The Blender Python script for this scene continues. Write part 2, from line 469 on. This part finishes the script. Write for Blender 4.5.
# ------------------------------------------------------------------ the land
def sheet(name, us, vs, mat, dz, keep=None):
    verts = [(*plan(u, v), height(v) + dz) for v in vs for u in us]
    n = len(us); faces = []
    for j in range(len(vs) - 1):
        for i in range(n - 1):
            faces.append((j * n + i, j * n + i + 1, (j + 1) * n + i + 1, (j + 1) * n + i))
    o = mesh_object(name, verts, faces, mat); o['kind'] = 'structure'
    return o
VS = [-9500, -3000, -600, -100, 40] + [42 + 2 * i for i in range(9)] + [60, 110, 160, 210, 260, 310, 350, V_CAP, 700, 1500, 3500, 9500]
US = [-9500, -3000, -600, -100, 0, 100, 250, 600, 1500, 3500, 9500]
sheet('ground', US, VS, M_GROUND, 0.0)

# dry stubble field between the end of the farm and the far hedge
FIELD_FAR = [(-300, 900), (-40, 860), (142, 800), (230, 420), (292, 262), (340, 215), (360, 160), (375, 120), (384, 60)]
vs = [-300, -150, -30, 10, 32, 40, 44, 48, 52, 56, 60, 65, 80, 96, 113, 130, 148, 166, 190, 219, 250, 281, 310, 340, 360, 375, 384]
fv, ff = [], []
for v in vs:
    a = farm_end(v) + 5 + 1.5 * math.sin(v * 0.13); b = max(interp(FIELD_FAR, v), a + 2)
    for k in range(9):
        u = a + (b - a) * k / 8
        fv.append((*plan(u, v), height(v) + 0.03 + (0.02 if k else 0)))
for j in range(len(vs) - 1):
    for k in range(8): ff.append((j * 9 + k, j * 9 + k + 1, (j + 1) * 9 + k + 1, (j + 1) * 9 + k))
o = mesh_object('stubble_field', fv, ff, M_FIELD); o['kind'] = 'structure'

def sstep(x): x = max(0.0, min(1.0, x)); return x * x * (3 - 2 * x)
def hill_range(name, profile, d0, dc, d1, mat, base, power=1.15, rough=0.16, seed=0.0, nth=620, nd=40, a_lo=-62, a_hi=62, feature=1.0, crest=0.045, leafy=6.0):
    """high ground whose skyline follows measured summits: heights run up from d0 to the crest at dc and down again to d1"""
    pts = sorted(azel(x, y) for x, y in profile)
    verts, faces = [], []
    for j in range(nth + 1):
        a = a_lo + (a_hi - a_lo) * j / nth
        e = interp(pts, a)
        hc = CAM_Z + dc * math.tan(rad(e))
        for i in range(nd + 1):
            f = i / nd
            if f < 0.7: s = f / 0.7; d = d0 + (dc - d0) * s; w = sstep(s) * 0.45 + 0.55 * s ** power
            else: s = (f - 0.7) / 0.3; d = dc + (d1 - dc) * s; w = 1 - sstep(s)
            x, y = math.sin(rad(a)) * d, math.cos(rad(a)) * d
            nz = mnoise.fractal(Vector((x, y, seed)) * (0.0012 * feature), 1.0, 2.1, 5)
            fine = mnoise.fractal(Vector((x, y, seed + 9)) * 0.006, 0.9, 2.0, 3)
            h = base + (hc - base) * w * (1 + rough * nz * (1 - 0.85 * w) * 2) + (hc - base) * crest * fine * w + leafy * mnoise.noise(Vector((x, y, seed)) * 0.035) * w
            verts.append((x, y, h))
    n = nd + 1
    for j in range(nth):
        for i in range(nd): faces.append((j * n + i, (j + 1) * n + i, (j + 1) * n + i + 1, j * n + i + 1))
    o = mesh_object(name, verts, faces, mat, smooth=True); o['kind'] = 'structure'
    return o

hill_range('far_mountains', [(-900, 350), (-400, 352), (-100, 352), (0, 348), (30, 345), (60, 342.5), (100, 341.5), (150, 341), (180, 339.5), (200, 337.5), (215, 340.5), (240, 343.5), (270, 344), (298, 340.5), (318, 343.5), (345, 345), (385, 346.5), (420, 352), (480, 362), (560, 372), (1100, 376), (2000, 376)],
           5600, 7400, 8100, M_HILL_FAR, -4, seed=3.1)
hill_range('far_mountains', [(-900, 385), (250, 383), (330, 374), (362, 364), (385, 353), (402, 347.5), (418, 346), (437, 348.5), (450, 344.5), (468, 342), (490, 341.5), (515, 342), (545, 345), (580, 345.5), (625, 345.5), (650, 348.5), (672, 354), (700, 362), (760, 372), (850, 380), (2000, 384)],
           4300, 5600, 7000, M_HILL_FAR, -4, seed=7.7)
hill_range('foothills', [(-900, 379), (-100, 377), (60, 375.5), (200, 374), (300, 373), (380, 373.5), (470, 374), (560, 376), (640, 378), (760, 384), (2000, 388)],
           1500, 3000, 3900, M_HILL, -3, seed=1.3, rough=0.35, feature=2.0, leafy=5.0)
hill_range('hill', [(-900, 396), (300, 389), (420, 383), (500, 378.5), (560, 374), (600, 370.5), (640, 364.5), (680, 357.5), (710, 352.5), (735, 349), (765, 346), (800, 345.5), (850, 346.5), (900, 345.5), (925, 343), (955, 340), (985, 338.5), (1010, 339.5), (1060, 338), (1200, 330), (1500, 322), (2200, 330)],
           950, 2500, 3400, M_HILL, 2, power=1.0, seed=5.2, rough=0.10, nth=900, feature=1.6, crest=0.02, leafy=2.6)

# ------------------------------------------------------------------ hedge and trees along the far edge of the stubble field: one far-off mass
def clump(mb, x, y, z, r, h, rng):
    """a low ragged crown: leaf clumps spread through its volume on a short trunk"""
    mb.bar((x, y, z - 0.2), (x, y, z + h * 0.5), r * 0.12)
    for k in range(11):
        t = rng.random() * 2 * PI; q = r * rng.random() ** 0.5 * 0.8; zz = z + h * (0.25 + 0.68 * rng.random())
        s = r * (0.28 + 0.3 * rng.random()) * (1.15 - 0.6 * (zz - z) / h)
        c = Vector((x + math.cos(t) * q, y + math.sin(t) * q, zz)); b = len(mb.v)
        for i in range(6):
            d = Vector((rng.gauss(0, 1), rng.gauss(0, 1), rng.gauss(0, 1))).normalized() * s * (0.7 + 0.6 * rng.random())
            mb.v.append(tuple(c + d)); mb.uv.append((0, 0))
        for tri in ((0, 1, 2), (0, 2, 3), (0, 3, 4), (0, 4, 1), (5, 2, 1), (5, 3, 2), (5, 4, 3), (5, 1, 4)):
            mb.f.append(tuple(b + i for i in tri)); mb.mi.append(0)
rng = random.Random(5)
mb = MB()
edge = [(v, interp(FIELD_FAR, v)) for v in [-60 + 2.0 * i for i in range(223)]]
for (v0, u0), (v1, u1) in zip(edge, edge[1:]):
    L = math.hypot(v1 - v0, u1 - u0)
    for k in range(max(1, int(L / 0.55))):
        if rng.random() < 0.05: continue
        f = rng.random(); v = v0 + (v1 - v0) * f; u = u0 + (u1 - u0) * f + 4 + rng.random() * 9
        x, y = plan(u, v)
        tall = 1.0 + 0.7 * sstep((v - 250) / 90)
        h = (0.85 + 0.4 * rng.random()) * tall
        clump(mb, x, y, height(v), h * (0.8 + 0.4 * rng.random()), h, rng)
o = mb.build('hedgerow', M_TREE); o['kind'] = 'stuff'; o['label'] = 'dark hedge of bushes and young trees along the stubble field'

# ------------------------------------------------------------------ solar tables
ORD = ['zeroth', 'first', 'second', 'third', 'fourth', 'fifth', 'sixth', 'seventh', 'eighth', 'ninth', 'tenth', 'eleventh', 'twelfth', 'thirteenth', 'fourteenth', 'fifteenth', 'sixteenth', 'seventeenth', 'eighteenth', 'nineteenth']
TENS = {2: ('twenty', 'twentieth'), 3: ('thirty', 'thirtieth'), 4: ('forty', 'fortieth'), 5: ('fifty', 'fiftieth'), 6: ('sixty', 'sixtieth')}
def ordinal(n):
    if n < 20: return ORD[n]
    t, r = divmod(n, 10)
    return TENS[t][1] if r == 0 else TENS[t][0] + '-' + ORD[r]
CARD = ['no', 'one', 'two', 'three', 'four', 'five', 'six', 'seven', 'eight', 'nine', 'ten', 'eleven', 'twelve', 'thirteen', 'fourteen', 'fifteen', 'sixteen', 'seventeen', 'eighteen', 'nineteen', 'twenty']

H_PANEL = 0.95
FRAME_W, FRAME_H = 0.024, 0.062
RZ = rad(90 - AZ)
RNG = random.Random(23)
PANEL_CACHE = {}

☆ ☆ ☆

EXERCISE BRIEF: Give back exactly the stretch that opens on the line with "4300, 5600, 7000, M_HILL_FAR, -4, seed=7.7)" and closes on the line with "rough=0.35, feature=2.0, leafy=5.0)".

TASK ANSWER:
           4300, 5600, 7000, M_HILL_FAR, -4, seed=7.7)
hill_range('foothills', [(-900, 379), (-100, 377), (60, 375.5), (200, 374), (300, 373), (380, 373.5), (470, 374), (560, 376), (640, 378), (760, 384), (2000, 388)],
           1500, 3000, 3900, M_HILL, -3, seed=1.3, rough=0.35, feature=2.0, leafy=5.0)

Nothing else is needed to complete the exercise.